Why is constructor of a grand parent deleted in this case?

Question

The compiler is complaining the constructor of D is deleted because of ill forming why ?

#include<iostream>
using namespace std;

class A
{
   int x;
   public:
   A(int i) { x = i; }
   void print() { cout << x; }
};

class B: virtual public A
{
   public:
      B():A(10) { }
};

class C: virtual public A 
{
   public:
      C():A(10) { }
};

class D: public B, public C {
};

int main()
{
   D d;
   d.print();
   return 0;
}

Output

main.cpp:37:4: error: use of deleted function 'D::D()' D d; ^ main.cpp:32:7: note: 'D::D()' is implicitly deleted because the default definition would be ill-formed: class D: public B, public C { ^

Answer 1

Due to the rules for initialization of virtual base classes,

class D: public B, public C {
};

is equivalent to:

class D: public B, public C {
    public:
       D() : A(), B(), C() {}
};

That's why you cannot create in instance of D.

Solution 1

Change A so it has a default constructor.

class A
{
     int x;
   public:
     A(int i = 0) { x = i; }
     void print() { cout << x; }
};

Solution 2

Change D to:

class D: public B, public C {
    public:
       D() : A(0), B(), C() {}
};

or a simpler version,

class D: public B, public C {
    public:
       D() : A(0) {}
};

Answer 2

That's because D inherits from A indirectly using virtual. A doesn't have a parameterless constructor so a compiler-generated constructor for D can't be made.

Answer 3

Note: this is mostly just adding a reference to the standard, in case anybody might care (but as usual for him, @R. Sahu's answer is quite accurate).

The standard specifies ([class.base.init]/13) that:

In a non-delegating constructor, initialization proceeds in the following order:
(13.1) — First, and only for the constructor of the most derived class (6.6.2), virtual base classes are initialized in the order they appear on a depth-first left-to-right traversal of the directed acyclic graph of base classes, where “left-to-right” is the order of appearance of the base classes in the derived class base-specifier-list.
(13.2) — Then, direct base classes are initialized in declaration order as they appear in the base-specifier-list (regardless of the order of the mem-initializers).

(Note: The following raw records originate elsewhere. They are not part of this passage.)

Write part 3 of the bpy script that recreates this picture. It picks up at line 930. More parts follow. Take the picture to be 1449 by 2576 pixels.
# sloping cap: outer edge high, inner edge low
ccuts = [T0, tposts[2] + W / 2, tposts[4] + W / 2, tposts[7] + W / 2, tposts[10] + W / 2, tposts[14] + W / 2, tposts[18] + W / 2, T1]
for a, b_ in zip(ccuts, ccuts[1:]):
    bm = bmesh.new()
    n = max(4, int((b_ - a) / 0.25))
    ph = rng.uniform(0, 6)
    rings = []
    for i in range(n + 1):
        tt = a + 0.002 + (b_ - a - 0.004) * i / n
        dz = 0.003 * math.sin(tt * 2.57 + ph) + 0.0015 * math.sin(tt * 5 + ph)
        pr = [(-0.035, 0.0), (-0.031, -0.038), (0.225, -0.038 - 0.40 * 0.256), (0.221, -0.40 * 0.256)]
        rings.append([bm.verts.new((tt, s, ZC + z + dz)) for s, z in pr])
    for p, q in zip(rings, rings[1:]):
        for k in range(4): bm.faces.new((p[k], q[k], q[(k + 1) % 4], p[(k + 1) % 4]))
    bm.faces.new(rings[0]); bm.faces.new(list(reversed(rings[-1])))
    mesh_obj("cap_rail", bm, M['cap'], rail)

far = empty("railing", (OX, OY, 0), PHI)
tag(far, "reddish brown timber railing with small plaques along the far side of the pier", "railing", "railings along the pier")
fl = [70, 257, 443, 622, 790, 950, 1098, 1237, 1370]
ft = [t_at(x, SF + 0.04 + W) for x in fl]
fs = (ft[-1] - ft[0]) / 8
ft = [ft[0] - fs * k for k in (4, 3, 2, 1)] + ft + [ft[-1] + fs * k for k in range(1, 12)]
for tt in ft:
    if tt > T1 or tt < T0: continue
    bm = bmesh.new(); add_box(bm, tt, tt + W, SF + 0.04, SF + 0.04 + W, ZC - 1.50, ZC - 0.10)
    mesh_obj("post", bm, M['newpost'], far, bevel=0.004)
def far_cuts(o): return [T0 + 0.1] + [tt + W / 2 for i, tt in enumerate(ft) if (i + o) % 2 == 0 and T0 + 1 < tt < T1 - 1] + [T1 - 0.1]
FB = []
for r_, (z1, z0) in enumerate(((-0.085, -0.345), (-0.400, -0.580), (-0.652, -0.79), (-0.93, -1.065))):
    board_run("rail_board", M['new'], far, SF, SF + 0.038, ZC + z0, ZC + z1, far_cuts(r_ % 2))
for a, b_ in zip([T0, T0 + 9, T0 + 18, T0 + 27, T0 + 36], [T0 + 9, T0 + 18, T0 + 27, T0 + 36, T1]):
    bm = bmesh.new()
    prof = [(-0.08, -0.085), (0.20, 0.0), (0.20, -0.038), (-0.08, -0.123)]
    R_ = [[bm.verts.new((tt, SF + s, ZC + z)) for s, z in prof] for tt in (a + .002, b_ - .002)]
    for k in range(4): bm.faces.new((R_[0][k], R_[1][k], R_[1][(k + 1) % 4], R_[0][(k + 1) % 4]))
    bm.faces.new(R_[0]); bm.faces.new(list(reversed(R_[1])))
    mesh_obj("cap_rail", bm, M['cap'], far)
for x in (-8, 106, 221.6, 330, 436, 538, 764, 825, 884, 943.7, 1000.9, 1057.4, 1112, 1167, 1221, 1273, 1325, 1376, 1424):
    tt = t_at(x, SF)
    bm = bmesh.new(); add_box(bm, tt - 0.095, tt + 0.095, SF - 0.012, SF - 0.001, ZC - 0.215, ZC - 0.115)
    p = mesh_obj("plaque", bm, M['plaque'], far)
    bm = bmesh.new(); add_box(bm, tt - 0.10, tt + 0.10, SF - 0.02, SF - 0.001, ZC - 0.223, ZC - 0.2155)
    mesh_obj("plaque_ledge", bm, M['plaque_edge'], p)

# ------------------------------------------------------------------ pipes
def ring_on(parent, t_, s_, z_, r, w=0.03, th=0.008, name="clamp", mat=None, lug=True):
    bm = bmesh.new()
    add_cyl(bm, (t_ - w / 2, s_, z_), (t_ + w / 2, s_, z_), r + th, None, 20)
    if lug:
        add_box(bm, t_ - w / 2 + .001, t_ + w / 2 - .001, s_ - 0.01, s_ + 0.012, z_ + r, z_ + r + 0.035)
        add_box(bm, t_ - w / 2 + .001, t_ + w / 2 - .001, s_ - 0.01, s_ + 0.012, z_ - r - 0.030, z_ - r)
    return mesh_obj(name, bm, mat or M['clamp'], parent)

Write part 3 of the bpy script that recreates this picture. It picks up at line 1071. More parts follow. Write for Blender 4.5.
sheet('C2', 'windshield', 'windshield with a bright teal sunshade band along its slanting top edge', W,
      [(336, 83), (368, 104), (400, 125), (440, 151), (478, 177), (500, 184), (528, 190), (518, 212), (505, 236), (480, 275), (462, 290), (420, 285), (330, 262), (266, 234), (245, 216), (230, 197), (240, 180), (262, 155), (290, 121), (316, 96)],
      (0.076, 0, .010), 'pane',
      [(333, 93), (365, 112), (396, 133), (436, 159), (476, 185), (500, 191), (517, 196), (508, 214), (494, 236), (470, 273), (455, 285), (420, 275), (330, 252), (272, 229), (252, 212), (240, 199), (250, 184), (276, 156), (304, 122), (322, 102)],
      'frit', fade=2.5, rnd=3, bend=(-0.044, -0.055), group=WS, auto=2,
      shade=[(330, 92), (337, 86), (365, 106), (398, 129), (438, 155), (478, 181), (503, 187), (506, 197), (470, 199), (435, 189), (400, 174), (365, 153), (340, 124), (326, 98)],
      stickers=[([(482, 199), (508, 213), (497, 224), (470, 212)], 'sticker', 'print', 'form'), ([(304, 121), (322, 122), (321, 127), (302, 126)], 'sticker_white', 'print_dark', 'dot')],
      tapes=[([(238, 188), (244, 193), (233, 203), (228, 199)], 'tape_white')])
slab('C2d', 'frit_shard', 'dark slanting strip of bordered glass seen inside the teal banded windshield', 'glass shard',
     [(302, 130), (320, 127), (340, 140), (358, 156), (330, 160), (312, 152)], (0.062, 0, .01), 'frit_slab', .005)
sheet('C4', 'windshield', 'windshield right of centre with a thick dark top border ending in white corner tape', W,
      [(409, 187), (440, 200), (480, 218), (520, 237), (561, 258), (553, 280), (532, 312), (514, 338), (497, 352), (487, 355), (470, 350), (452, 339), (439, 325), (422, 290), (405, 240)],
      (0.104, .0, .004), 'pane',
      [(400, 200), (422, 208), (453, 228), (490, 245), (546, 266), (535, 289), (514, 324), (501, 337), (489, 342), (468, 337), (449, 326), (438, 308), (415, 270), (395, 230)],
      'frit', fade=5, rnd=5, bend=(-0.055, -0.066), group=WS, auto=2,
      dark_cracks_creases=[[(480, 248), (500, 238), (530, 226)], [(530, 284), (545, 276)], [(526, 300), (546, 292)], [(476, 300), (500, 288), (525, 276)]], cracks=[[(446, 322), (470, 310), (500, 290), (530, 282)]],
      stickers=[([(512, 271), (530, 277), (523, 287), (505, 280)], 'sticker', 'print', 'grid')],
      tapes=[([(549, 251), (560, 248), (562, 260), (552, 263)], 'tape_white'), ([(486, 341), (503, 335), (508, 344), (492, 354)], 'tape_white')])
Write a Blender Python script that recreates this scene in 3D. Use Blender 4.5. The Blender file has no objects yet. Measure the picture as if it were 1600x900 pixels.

So, since A is a virtual base class, it's initialized directly by the most derived class (D). Only afterward, the direct base classes are initialized--but for anything to compile, the most derived class must be able to initialize the virtual base class(es).

There is one point some might find interesting in a case like this. Let's modify your class structure just a tiny bit, so we to the necessary initialization, and (importantly) initialize with a unique value in each constructor:

#include <iostream>

class A {
    int i;
 public:
    A(int i) : i(i) {}

    void show() { std::cout << "value: " << i << "\n"; }
};

class B : virtual public A{
public:
    B() : A(10) {}
};

class C : virtual public A { 
public:
    C() : A(20) {}
};

class D : public B, public C {
public:
    D() : A(0) {}
};

int main() {
    D d;
    d.show();
}

In this case, what exactly happens? We have three different constructors each "thinking" it's going to initialize the A object with a different value? Which one "wins"?

The answer is that the one in the most-derived constructor (D::D) is the one that' used to initialize the virtual base class object, so that's the one that "wins". When we run the code above, it should print 0.